Write out the entries below exactly, starting at the first line and stopping after the line that contains "scene.camera = cam"; skip all pictures.
## BEGIN Items
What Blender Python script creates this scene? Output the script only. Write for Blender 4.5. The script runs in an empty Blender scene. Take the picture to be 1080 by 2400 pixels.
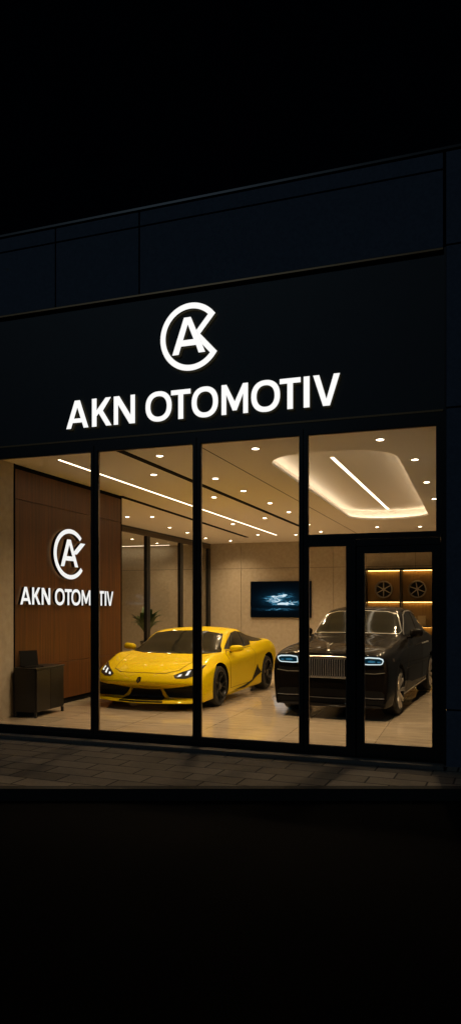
import bpy, bmesh, math, random
from mathutils import Vector, Matrix
from mathutils.bvhtree import BVHTree
from mathutils.geometry import tessellate_polygon
R = math.radians
random.seed(7)
scene = bpy.context.scene
COL = scene.collection

# ------------------------------------------------------------------ camera
cam_d = bpy.data.cameras.new('camera')
cam = bpy.data.objects.new('camera', cam_d)
COL.objects.link(cam)
cam.location = (0, 0, 1.92)
cam.rotation_euler = (R(90), 0, math.atan(570/1663))
cam_d.sensor_width = 36
cam_d.lens = 36*1663/2400
cam_d.shift_y = 212/2400
cam_d.clip_end = 500
scene.camera = cam

# ------------------------------------------------------------------ night sky and moonlight
world = bpy.data.worlds.new('World')
scene.world = world
world.use_nodes = True
bgn = world.node_tree.nodes['Background']
bgn.inputs['Color'].default_value = (0.10, 0.28, 0.75, 1)
bgn.inputs['Strength'].default_value = 0.0006
sun_d = bpy.data.lights.new('moon', 'SUN')
sun_d.energy = 0.11
sun_d.angle = R(2)
sun_d.color = (0.55, 0.78, 1.0)
sun = bpy.data.objects.new('moon', sun_d)
COL.objects.link(sun)
sun.rotation_euler = (R(58), 0, R(-24))
sun.location = (2, -4, 12)

scene.view_settings.view_transform = 'Standard'
scene.view_settings.look = 'None'
scene.view_settings.exposure = 0
scene.view_settings.gamma = 1
scene.cycles.use_denoising = True
scene.cycles.max_bounces = 10
scene.cycles.diffuse_bounces = 6
scene.cycles.glossy_bounces = 4
scene.cycles.transparent_max_bounces = 16
scene.cycles.sample_clamp_indirect = 4
scene.cycles.caustics_reflective = False
scene.cycles.caustics_refractive = False

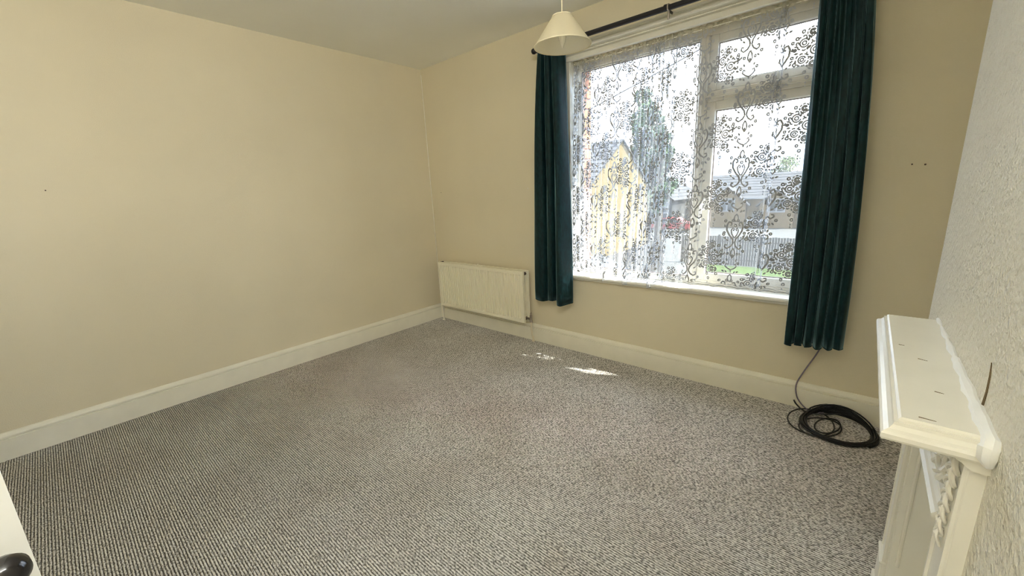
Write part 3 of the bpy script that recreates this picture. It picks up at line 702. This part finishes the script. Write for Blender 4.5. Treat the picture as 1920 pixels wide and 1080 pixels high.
# ------------------------------------------------------------------ open door leaf
E0 = Vector((2.698, -2.854, 0)); dd = Vector((.451, -.892, 0)).normalized(); nn = Vector((.892, .451, 0)).normalized()
def dp(a, n_, z): return tuple(E0+dd*a+nn*n_+Vector((0, 0, z)))
dm = MB()
def obox(a0, a1, n0, n1, z0, z1, b=None):
    b = b or MB(); v = [dp(a, n_, z) for z in (z0, z1) for n_ in (n0, n1) for a in (a0, a1)]
    return b.add(v, [(0, 2, 3, 1), (4, 5, 7, 6), (0, 1, 5, 4), (2, 6, 7, 3), (0, 4, 6, 2), (1, 3, 7, 5)])
dr = MB()
DW, DH = .74, 1.98
for (a0, a1, z0, z1) in ((0, .10, .008, DH), (DW-.10, DW, .008, DH), (.10, DW-.10, .008, .20), (.10, DW-.10, DH-.11, DH), (.10, DW-.10, .78, .94), (.32, .42, .20, DH-.11)):
    obox(a0, a1, -.038, 0, z0, z1, dr)
obox(.09, DW-.09, -.028, -.010, .10, DH-.05, dr)
dr = dr.build('door_1', M['white'], kind='structure', label='white painted door leaf standing open beside the camera')
kc = E0+dd*.042+nn*.048+Vector((0, 0, .912))
kb = MB(); q = nn.to_track_quat('Z', 'Y').to_matrix()
prof = [(.0001, .021), (.010, .020), (.018, .012), (.0215, .001), (.019, -.010), (.011, -.017), (.008, -.022), (.008, -.046), (.0001, -.0475)]
n = 28
for (r, h) in prof:
    for k in range(n):
        a = 2*PI*k/n; kb.v.append(tuple(kc+q @ Vector((r*math.cos(a), r*math.sin(a), h))))
for i in range(len(prof)-1):
    for k in range(n): kb.f.append((i*n+k, i*n+(k+1) % n, (i+1)*n+(k+1) % n, (i+1)*n+k))
kb.build('door_knob', M['knob'], dr, True, label='round glossy black door knob')

# ------------------------------------------------------------------ outdoors
GZ = -3.2
gr = MB().box(-70, 60, .6, 130, GZ-.3, GZ-.02); gr.build('ground', M['concrete'], kind='structure', label='grey paved and gravelled ground outside')
lw = MB()
for i in range(24):
    for j in range(16):
        x0 = -3+i*.5; y0 = 12+j*.6
        lw.v += [(x0, y0, GZ+.03*random.random()), (x0+.5, y0, GZ+.03*random.random()), (x0+.5, y0+.6, GZ+.03*random.random()), (x0, y0+.6, GZ+.03*random.random())]
        k = len(lw.v); lw.f.append((k-4, k-3, k-2, k-1))
o = lw.build('lawn', M['grass'], kind='stuff', fix=False); tag(o, 'green lawn outside beyond the right curtain', 'grass')

def gable_house(name, label, x0, x1, y0, y1, zr, ze, wallm, ridge='x', wins=(), course=.5):
    h = thing(name, label, 'house', ((x0+x1)/2, (y0+y1)/2, GZ))
    b = MB(); ov = .25
    if ridge == 'x':
        ym = (y0+y1)/2
        for x in (x0, x1): b.v += [(x, y0, GZ), (x, y1, GZ), (x, y1, ze), (x, ym, zr), (x, y0, ze)]
        fs = [(0, 1, 2, 3, 4), (9, 8, 7, 6, 5), (0, 4, 9, 5), (1, 6, 7, 2), (4, 3, 8, 9), (3, 2, 7, 8)]
    else:
        xm = (x0+x1)/2
        for y in (y0, y1): b.v += [(x0, y, GZ), (x1, y, GZ), (x1, y, ze), (xm, y, zr), (x0, y, ze)]
        fs = [(0, 1, 2, 3, 4), (9, 8, 7, 6, 5), (0, 4, 9, 5), (1, 6, 7, 2), (4, 3, 8, 9), (3, 2, 7, 8)]
    b.f += fs; b.build('wall', wallm, h)
    # roof: lapped courses of slates as thin steps
    for side in (0, 1):
        r = MB(); L = None
        if ridge == 'x':
            ya = y0-ov if side == 0 else y1+ov; ymid = (y0+y1)/2; dz = (zr-ze)/(ymid-y0)
            za = ze-ov*dz; length = math.hypot(ymid-ya, zr-za); nn_ = max(4, int(length/course))
            for k in range(nn_):
                t0, t1 = k/nn_, (k+1)/nn_+.15/nn_
                p0 = (ya+(ymid-ya)*t0, za+(zr-za)*t0); p1 = (ya+(ymid-ya)*min(1, t1), za+(zr-za)*min(1, t1))
                r.sweep([(p0[0], p0[1]+.07), (p1[0], p1[1]+.03), (p1[0], p1[1]-.02), (p0[0], p0[1]+.0)], [lambda p, t=t: (t, p[0], p[1]) for t in (x0-.1, x1+.1)])
        else:
            xa = x0-ov if side == 0 else x1+ov; xm = (x0+x1)/2; dz = (zr-ze)/(xm-x0)
            za = ze-ov*dz; length = math.hypot(xm-xa, zr-za); nn_ = max(4, int(length/course))
            for k in range(nn_):
                t0, t1 = k/nn_, (k+1)/nn_+.15/nn_
                p0 = (xa+(xm-xa)*t0, za+(zr-za)*t0); p1 = (xa+(xm-xa)*min(1, t1), za+(zr-za)*min(1, t1))
                r.sweep([(p0[0], p0[1]+.07), (p1[0], p1[1]+.03), (p1[0], p1[1]-.02), (p0[0], p0[1]+.0)], [lambda p, t=t: (p[0], t, p[1]) for t in (y0-.1, y1+.1)])
        r.build('roof_slope', M['slate'], h)
    for (wx, wz, ww, wh) in wins:
        wdw = MB()
        yf = y0-.04
        for (a, bb, c, d) in ((wx-ww/2, wx+ww/2, wz-wh/2-.1, wz-wh/2), (wx-ww/2, wx+ww/2, wz+wh/2, wz+wh/2+.1), (wx-ww/2-.1, wx-ww/2, wz-wh/2-.1, wz+wh/2+.1), (wx+ww/2, wx+ww/2+.1, wz-wh/2-.1, wz+wh/2+.1), (wx-.06, wx+.06, wz-wh/2, wz+wh/2)):
            wdw.box(a, bb, yf-.06, yf+.03, c, d)
        f = wdw.build('window', M['owhite'], h)
        MB().box(wx-ww/2, wx+ww/2, yf-.005, yf+.03, wz-wh/2, wz+wh/2).build('pane', M['oglass'], f)
    return h
# near yellow gable, gable end towards +x
yh = gable_house('yellow_house', 'yellow rendered house with grey slate roof seen at the left of the window', -14.0, -5.0, 11.66, 17.6, 3.35, 1.37, M['yellow'], 'x', ((-7.2, 0, 1.3, 1.2),), .32)
fh = gable_house('terraced_house', 'long buff brick terrace with grey roof seen through the right casement', -10.6, 6.0, 44, 51, 2.05, -.20, M['buff'], 'x', ((-4.4, -2.3, 1.2, .9), (-1.2, -.9, 1.2, 1.0), (2, -.9, 1.2, 1.0)), .45)
# front gablets
def gablet(xc, wd, zt_, ze_, yf, wind):
    b = MB(); y1 = 46.5
    for y in (yf, y1): b.v += [(xc-wd/2, y, GZ), (xc+wd/2, y, GZ), (xc+wd/2, y, ze_), (xc, y, zt_), (xc-wd/2, y, ze_)]
    b.f += [(0, 1, 2, 3, 4), (9, 8, 7, 6, 5), (0, 4, 9, 5), (1, 6, 7, 2), (4, 3, 8, 9), (3, 2, 7, 8)]
    g = b.build('gable_wing', M['buff'], fh)
    for s in (-1, 1):
        MB().sweep([(xc+s*(wd/2+.3), ze_-.3*(zt_-ze_)/(wd/2)-.05), (xc, zt_), (xc, zt_+.14), (xc+s*(wd/2+.3), ze_-.3*(zt_-ze_)/(wd/2)+.09)], [lambda p, t=t: (p[0], t, p[1]) for t in (yf-.25, y1)]).build('gable_roof', M['slate'], g)
    if wind:
        q = MB(); z0, z1, w2 = ze_-.75, ze_+.35, .62
        for (a, bb, c, d) in ((xc-w2, xc+w2, z0-.1, z0), (xc-w2, xc+w2, z1, z1+.1), (xc-w2-.1, xc-w2, z0-.1, z1+.1), (xc+w2, xc+w2+.1, z0-.1, z1+.1), (xc-.06, xc+.06, z0, z1)): q.box(a, bb, yf-.08, yf+.02, c, d)
        f = q.build('window', M['owhite'], g); MB().box(xc-w2, xc+w2, yf-.02, yf+.02, z0, z1).build('pane', M['oglass'], f)
gablet(-7.3, 3.4, .75, -.75, 43.2, True); gablet(-3.0, 2.8, .35, -.85, 43.2, True)
MB().box(-5.4, -3.6, 42.6, 44, -2.55, -2.35).box(-5.3, -5.15, 42.7, 42.85, GZ, -2.5).box(-3.85, -3.7, 42.7, 42.85, GZ, -2.5).build('porch', M['owhite'], fh, label='white flat porch roof')
MB().box(-10.6, 6.0, 43.7, 43.85, -.42, -.28).build('gutter', M['owhite'], fh)
gh = gable_house('grey_house', 'grey rendered house with small white windows beyond the trees', -16.2, -11.7, 40, 49, 1.65, -.1, M['greyr'], 'y', ((-12.6, -.45, .9, .9), (-12.6, -2.0, .9, .9)), .5)

def tree(label, x, y, h, r, m, n, seed, zc=None, group=None, sx=1.0):
    t = thing('tree', label, 'tree', (x, y, GZ)); R = random.Random(seed)
    MB().tube([(x, y, GZ), (x+.1, y, GZ+h*.3), (x-.1, y+.1, GZ+h*.6), (x, y, GZ+h*.85)], [.28, .22, .15, .05], 8).build('trunk', M['bark'], t, True)
    br = MB()
    for k in range(9):
        a = R.uniform(0, 2*PI); z0 = GZ+h*R.uniform(.3, .7); br.tube([(x, y, z0), (x+r*.5*math.cos(a), y+r*.5*math.sin(a), z0+h*.12), (x+r*.85*math.cos(a), y+r*.85*math.sin(a), z0+h*.2)], [.1, .06, .02], 5)
    br.build('branches', M['bark'], t)
    f = MB(); cl = []
    for k in range(26):
        a = R.uniform(0, 2*PI); u = R.random(); zz = .32+.62*u; rr = r*math.sin(PI*min(1, max(.12, (zz-.2)/.82)))*R.uniform(.3, .85)
        cl.append((x+sx*rr*math.cos(a), y+rr*math.sin(a), GZ+h*zz, r*R.uniform(.28, .42)))
    for k in range(n):
        c = R.choice(cl); d = Vector((R.gauss(0, 1), R.gauss(0, 1), R.gauss(0, .8))).normalized()*c[3]*R.uniform(.55, 1.05)
        p = Vector(c[:3])+d; s = R.uniform(.09, .2); a = Vector((R.gauss(0, 1), R.gauss(0, 1), R.gauss(0, 1))).normalized(); b_ = a.orthogonal().normalized()
        i = len(f.v); f.v += [tuple(p-a*s), tuple(p+b_*s*.55), tuple(p+a*s), tuple(p-b_*s*.55)]; f.f.append((i, i+1, i+2, i+3))
    f.build('foliage', m, t, fix=False, kind='stuff')
tree('tall dark green tree rising behind the yellow house', -8.6, 26, 11.3, 1.7, M['leaf'], 5200, 1)
tree('slimmer dark tree right of the tallest one behind the net curtain', -6.9, 24, 8.6, 1.2, M['leaf'], 3000, 2)
tree('low bushy dark tree in front of the grey house', -7.6, 19, 5.4, 1.5, M['leaf'], 3200, 5)
tree('pale green tree behind the terrace roof', -4.6, 62, 7.2, 2.6, M['leaf2'], 2600, 3)
tree('broad pale green tree at the end of the terrace roof', .2, 60, 7.6, 3.2, M['leaf2'], 2600, 4)

def fence(name, label, P0, P1, hgt, n):
    t = thing(name, label, 'fence', P0); d = (Vector(P1)-Vector(P0)); L = d.length; u = d.normalized(); v = Vector((-u.y, u.x, 0))
    b = MB()
    for k in range(n):
        c = Vector(P0)+u*(L*(k+.5)/n); w_ = L/n*.42; h = hgt*(1+.01*random.uniform(-1, 1))
        q = [c-u*w_-v*.01, c+u*w_-v*.01, c+u*w_+v*.01, c-u*w_+v*.01]
        b.add([tuple(a) for a in q]+[tuple(a+Vector((0, 0, h))) for a in q], [(0, 1, 2, 3), (7, 6, 5, 4), (0, 4, 5, 1), (1, 5, 6, 2), (2, 6, 7, 3), (3, 7, 4, 0)])
    b.build('boards', M['fence'], t, kind='stuff')
    for k in range(int(L/2)+1):
        c = Vector(P0)+u*min(L, k*2.0)+v*.06
        MB().box(c.x-.05, c.x+.05, c.y-.05, c.y+.05, GZ, GZ+hgt+.08).build('post', M['fence'], t)
    for hz in (.3, hgt-.3):
        q0 = Vector(P0)+v*.04; q1 = Vector(P1)+v*.04
        MB().tube([(q0.x, q0.y, GZ+hz), (q1.x, q1.y, GZ+hz)], .035, 4).build('rail', M['fence'], t)
fence('garden_fence', 'grey vertical board fence along the left side of the garden', (-4.6, 9.5, GZ), (-4.6, 19.0, GZ), 1.7, 74)
fence('garden_fence', 'grey board fence crossing the far end of the garden', (-4.6, 22, GZ), (6, 22, GZ), 1.6, 84)
# garden shed in front of the yellow house
shd = thing('garden_shed', 'pale boarded garden shed at the foot of the yellow house', 'shed', (-3.5, 9.0, GZ))
for k in range(16):
    MB().bevbox(-4.4+k*.12, -4.4+k*.12+.112, 8.0, 8.03, GZ, GZ+1.75, .004).build('board', M['fence'], shd)
MB().box(-4.4, -2.5, 8.03, 9.8, GZ, GZ+1.75).build('body', M['fence'], shd)
MB().sweep([(-4.55, GZ+1.75), (-3.45, GZ+2.2), (-2.35, GZ+1.75), (-2.35, GZ+1.82), (-3.45, GZ+2.28), (-4.55, GZ+1.82)], [lambda p, t=t: (p[0], t, p[1]) for t in (7.85, 9.95)]).build('roof', M['slate'], shd)
# telephone wires
def wire(a, b, sag, label, r=.014):
    a, b = Vector(a), Vector(b); P = [(a.lerp(b, t)-Vector((0, 0, sag*4*t*(1-t))))[:] for t in np.linspace(0, 1, 20)]
    tag(MB().tube(P, r, 5).build('overhead_wire', M['tyre'], origin=a), label, 'wire')
wire((-12, 7.5, 1.0), (6.5, 9.6, 7.0), .3, 'thin dark overhead wire slanting up to the right across the sky')
# red car on the far drive
car = thing('car', 'small red car parked in front of the grey house', 'car', (-10.9, 38, GZ))
body = [(-1.9, .35), (-1.9, .75), (-1.2, .85), (-.7, 1.35), (.6, 1.38), (1.2, .95), (1.85, .85), (1.9, .35)]
MB().sweep(body, [lambda p, t=t: (-10.9+p[0], 38+t, GZ+p[1]) for t in (-.8, .8)]).build('body', M['red'], car)
MB().sweep([(-1.05, .9), (-.68, 1.28), (.56, 1.30), (1.02, .95)], [lambda p, t=t: (-10.9+p[0], 38+t, GZ+p[1]) for t in (-.82, .82)]).build('side_window', M['oglass'], car)
for dx in (-1.2, 1.2):
    for dy in (-.72, .72):
        MB().lathe([(.0001, -.1), (.32, -.1), (.34, -.06), (.34, .06), (.32, .1), (.0001, .1)], (-10.9+dx, 38+dy, GZ+.33), 16, 'y').build('wheel', M['tyre'], car)

for o in list(bpy.data.objects):
    if '_o' in o: del o['_o']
## END Items
--- Full response ---
What Blender Python script creates this scene? Output the script only. Write for Blender 4.5. The script runs in an empty Blender scene. Take the picture to be 1080 by 2400 pixels.
import bpy, bmesh, math, random
from mathutils import Vector, Matrix
from mathutils.bvhtree import BVHTree
from mathutils.geometry import tessellate_polygon
R = math.radians
random.seed(7)
scene = bpy.context.scene
COL = scene.collection

# ------------------------------------------------------------------ camera
cam_d = bpy.data.cameras.new('camera')
cam = bpy.data.objects.new('camera', cam_d)
COL.objects.link(cam)
cam.location = (0, 0, 1.92)
cam.rotation_euler = (R(90), 0, math.atan(570/1663))
cam_d.sensor_width = 36
cam_d.lens = 36*1663/2400
cam_d.shift_y = 212/2400
cam_d.clip_end = 500
scene.camera = cam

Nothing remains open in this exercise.